Monday, July 18, 2011

How Does Your Garden Grow?


Midsummer gardens in my northwest D.C. neighborhood are splashed with day-glow orange lilies, sunny black-eyed susans and spikes of royal purple salvia.  Following on Pam Smallcomb’s recent post inviting middle grade readers to a literary picnic, this glorious garden display suggests a good summertime (or depths of winter) writing activity for younger children, centered around the question, “How does your garden grow?” Two picture books serve as good jumping off points for such an exercise.  They are My Day in the Garden by Miela Ford, lushly illustrated by Anita Lobel (Greenwillow 1999), and My Garden by Kevin Henkes (Greenwillow 2010).

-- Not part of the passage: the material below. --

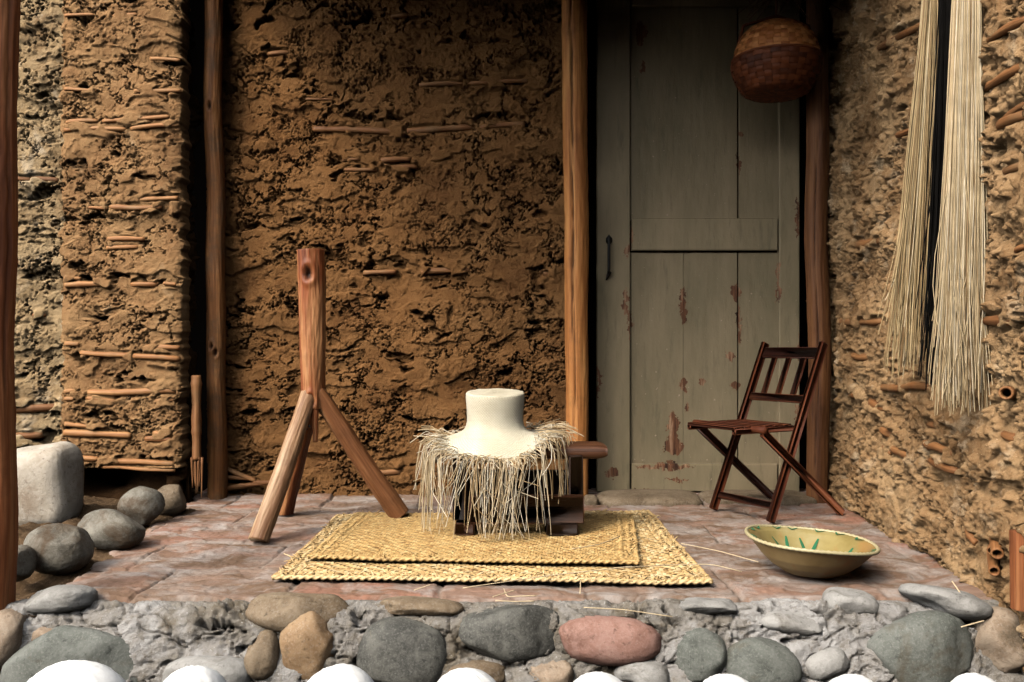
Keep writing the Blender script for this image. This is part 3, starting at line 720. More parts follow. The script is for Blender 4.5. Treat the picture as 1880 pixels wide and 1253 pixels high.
# ------------------------------------------------------------------ stone retaining wall at the front
def face_pt(x, y):
    k = (y - CY) / FPX; h = (CAM_H - 2.45 * k) / (1 + 0.5 * k); Z = 2.45 + 0.5 * h
    return np.array([(x - CX) * Z / FPX, Z, h]), Z
rw = thing('retaining_wall', (0, 2.3, -0.36), 'low front wall of river stones set in grey mortar under the terrace edge', 'wall')
def mortar():
    nx, ns = 760, 150
    prof = np.array([(2.60, -0.045), (2.545, -0.024), (2.50, -0.006), (2.45, -0.010), (2.415, -0.045), (2.39, -0.11), (2.365, -0.17), (2.33, -0.25), (2.28, -0.37)])
    L = np.concatenate([[0], np.cumsum(np.hypot(*np.diff(prof, axis=0).T))]); s = np.linspace(0, L[-1], ns)
    py = np.interp(s, L, prof[:, 0]); pz = np.interp(s, L, prof[:, 1])
    ty = np.gradient(py, s); tz = np.gradient(pz, s); ln = np.hypot(ty, tz); ny, nz = tz / ln, -ty / ln
    x = np.linspace(-2.1, 2.1, nx)
    X, Sg = np.meshgrid(x, s, indexing='ij')
    w = fbm(X * 4, Sg * 4, 3, 81)
    h = 0.022 * fbm(X * 3.5, Sg * 5, 3, 82)
    q = fbm(X * 7 + w, Sg * 9, 4, 83) * 2.2; fl = np.floor(q); rg = sm(-0.1, 0.35, perlin(X * 3.3 + 5, Sg * 5, 80)); h = h + 0.010 * (fl + sm(0.55, 1, q - fl)) * rg
    p = fbm(X * 13, Sg * 17, 4, 84); deep = sm(0.05, 0.16, Sg)
    h = h - 0.050 * sm(0.22, 0.55, p) * deep * (0.2 + 0.8 * rg)
    f1, f2, _ = worley(X * 7 + w, Sg * 9 + w, 85); h = h - 0.02 * np.clip(1 - (f2 - f1) / 0.06, 0, 1) * deep
    h = h + ((0.0025 + 0.005 * rg) * fbm(X * 40, Sg * 40, 3, 86) + 0.003 * fbm(X * 120, Sg * 120, 2, 87)) 
    h = np.where(Sg < 0.12, np.minimum(h * 0.55, 0.016), h)
    v = np.stack([X, py[None] + ny[None] * h, pz[None] + nz[None] * h], -1).reshape(-1, 3)
    mk('mortar', v, gridfaces(nx, ns)[:, ::-1], M['mortar'], rw)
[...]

My Day in the Garden begins with, “Breakfast with the morning glories” and moves through “hide and seek with a toad, flower-counting with the butterflies, berry-picking with the birds,” and more.  As evening falls, “fireflies come to say goodnight.” For a lesson based on this book, first ask the children to close their eyes for a few moments and imagine that they are spending the whole day in a lovely garden on a sunny summer day. What do they see? Smell?  Hear? What might they feel with their fingers? With their feet if they took off their shoes? Are there fruits or vegetables growing in the garden to pick and eat?  What do they taste like?  What if a lawn sprinkler were suddenly turned on?     

Next read the story aloud.  Then take the students through morning, afternoon and evening in their own imaginary garden, asking them to come up with activities different from those in Ford’s text.  Write their responses on chart paper or a smart board.  Also invite the children to take a careful look at Anita Lobel’s illustrations.  How did she bring her own element of surprising originality to the story? Why might she have chosen the colors she used?  Point out that Lobel’s illustrations are highly patterned, explaining what this terminology means. Ask the students why Lobel may have chosen to decorate her illustrations in this way. How do her patterns relate to the theme of the story? How do they make you feel? Finally, have each child choose one of the garden activities described by the class and illustrate it.  

In My Garden by Kevin Henkes, a little girl helps in her mother’s garden, which requires hard work, but imagines a garden all her own.  In this garden, “There would be no weeds, and the flowers would keep blooming and blooming and never die…the flowers could change color just by my thinking about it… the rabbits would be chocolate” and “unusual things would just pop up—buttons and umbrellas and rusty old keys.”  There would be tomatoes “as big as beach balls,” and strawberries “glowing like lanterns at night”.  For a writing exercise based on this book, children could create their own six page “My Garden” book with a sentence and picture on each page describing the features of their own fabulous, fanciful garden.  

For a craft activity to accompany either book, have the students create a Fanciful Flowerpot Garden. You will need a 5-inch clay pot for each child, acrylic paints, florists foam, three craft sticks painted green per child, construction paper, pages from old garden catalogs (optional), glitter, and an assortment of small decorations such as beads, candies, gold stars, etc. and glue. Have each child paint a flower pot decoratively. Then have them draw a flower, insect and vegetable on construction paper and cut them out, or alternatively cut pictures of flowers and/or vegetables from a garden catalog.  Onto the tops of three sticks, have each child glue variously, a flower, a vegetable and an insect. Then have them decorate their sticks with glitter, stars, beads, etc. Fill each flower pot with florist’s foam. When the glue has dried, push the bottom of the stick into the florist’s foam. Your fanciful gardens are ready to be admired!